Side-by-side comparison
- Processing window — fastest: EU/UK (immediate), RU (immediate stop, 30-day deletion). Slowest: US/CA (10 business days).
- Link validity — longest: CA (60 days). Shortest: US (30 days). EU/UK have no fixed period but require ongoing processing.
- Free of charge: required everywhere.
- Maximum steps: US says one webpage, no information beyond email. EU/UK and CA say "easily and at no cost". Effectively all four require near one-click.
- One-click POST (RFC 8058): not legally required anywhere, but operationally required by Gmail/Yahoo for bulk senders.
Implementing a globally compliant unsubscribe
- Set
List-Unsubscribewith both HTTPS and mailto: variants on every commercial message. - Set
List-Unsubscribe-Post: List-Unsubscribe=One-Click. - Make the URL accept both POST (one-click) and GET (browser visit). Both immediately suppress.
- Visible footer link reads "Unsubscribe" in plain language. Don't obscure it; standard footer typography is fine.
- Suppression list updates within minutes of the request, well inside any legal window.
- Old unsubscribe URLs remain resolvable for at least 60 days after the message was sent (Canada); ideally indefinitely.
- Privacy notice describes the process, the suppression-list retention, and any onward sharing for compliance purposes.
- Don't require login, password, account confirmation, or "please tell us why" before processing. Optional feedback is fine after the fact.

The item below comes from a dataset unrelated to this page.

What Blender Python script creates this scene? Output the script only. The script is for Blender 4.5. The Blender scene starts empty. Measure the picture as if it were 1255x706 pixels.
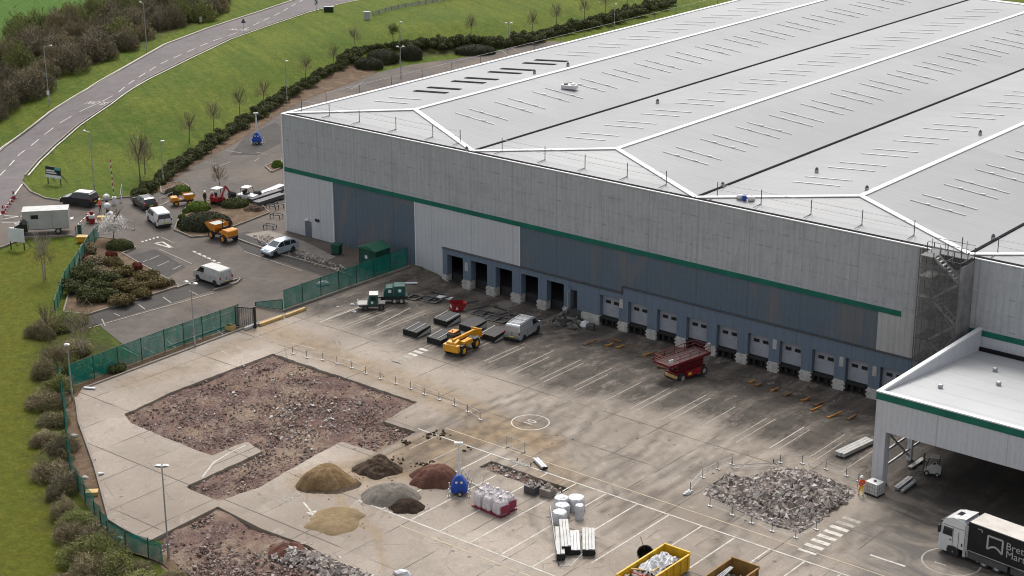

Common compliance failures
- Multi-step unsubscribe. "Click here, log in, navigate to preferences, untick boxes, save" — fails US one-page rule and EU "as easy as consent" rule.
- Weekly suppression sync. Even within US 10 business days, batches that wait 5+ days routinely violate per-recipient.
- Link rot. Decommissioning the unsubscribe domain when migrating ESPs without parking it. Especially bad under CASL's 60-day rule.
- Password-protected unsubscribe. Account-based opt-out that requires a login fails free-and-easy tests in EU/UK.
- Different requirements per send. Branded campaign A has unsubscribe, transactional-but-promotional message B doesn't. Treat any commercial message as in scope.